His batting was where he made his biggest mark though. In 1950 he led the league with a .362 batting average and collected 191 hits to set the Japanese version of George Sisler's single season record. It was Fujimura's record that Ichiro broke when he had his 210 hit season for the Blue Wave a few years before he broke Sisler's record with the Mariners.
Like many Japanese players of his generation a very large chunk of Fujimura's prime years were stolen by the war. He entered military service in 1939 and spent most of the war in southeast Asia. He was present at the fall of Singapore and, if his account is true, was the first Japanese soldier to spot the British raising the white flag. Other wartime exploits of his include falling off a cliff in a jungle and suffering an injury so bad they almost amputated his leg, and having to spend a day swimming through shark infested waters after surviving the sinking of a transport ship that had been torpedoed.
Towards the end of his career he served as player-manager for the Tigers. Though the team played well under him he seems to have had a "difficult" relationship with his players. In 1956 a group of them, led by Juzo Sanada and Masayasu Kaneda, demanded that Fujimura be replaced as manager. The team sided with Fujimura, who kept his job, and the incident seems to have ended Sanada and Kaneda's playing careers.

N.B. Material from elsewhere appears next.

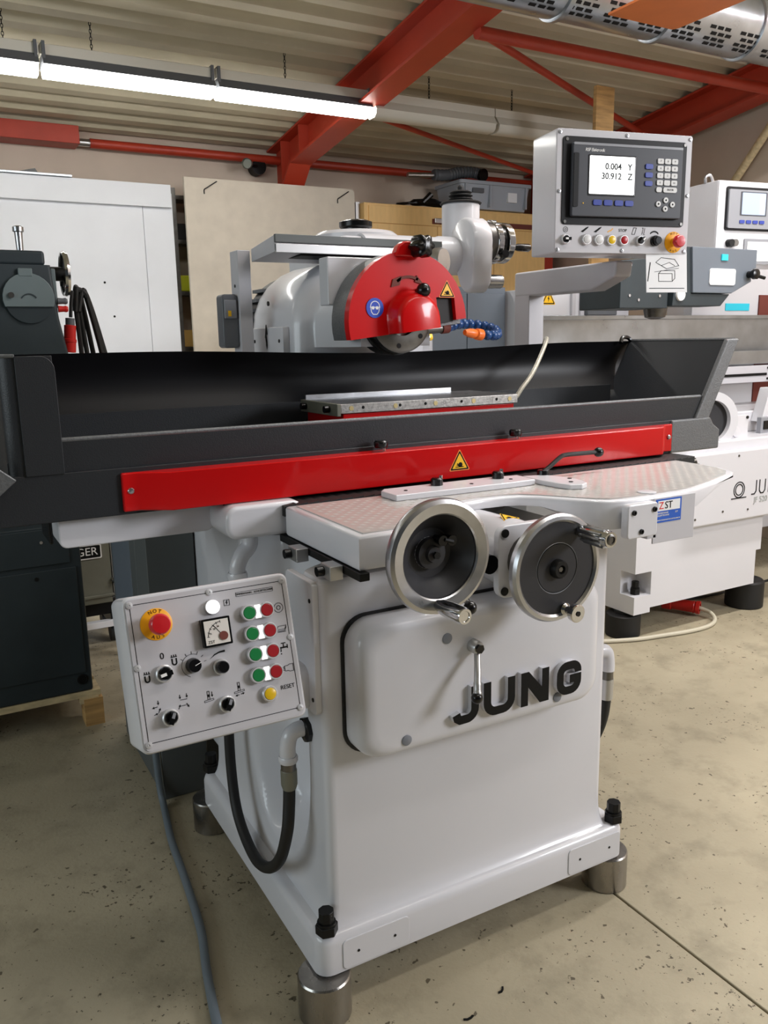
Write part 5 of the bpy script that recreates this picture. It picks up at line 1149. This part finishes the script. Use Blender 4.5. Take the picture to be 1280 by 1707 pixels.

The Fujimura cards I have are pretty cool ones. I particularly like the two round ones which have very striking and colorful artwork on them. I'm having trouble identifying them as they both seem to be from uncatalogued sets. The one pictured at the top of this post has a kind of "bullseye" background on it and there are two similar sets listed in Engel (JRM 47 and JRM 52, from 1948 and 1949 respectively). The coloring and design on those are slightly different though, I haven't seen any with a red and yellow bullseye before. The other circular one has a quite striking look to it, but it is unlike any round menko listed in Engel's guide.
The rectangular one in contrast is easier to identify, its from JCM 92, issued in 1948. The artwork is a bit cruder than on the other two but I like it!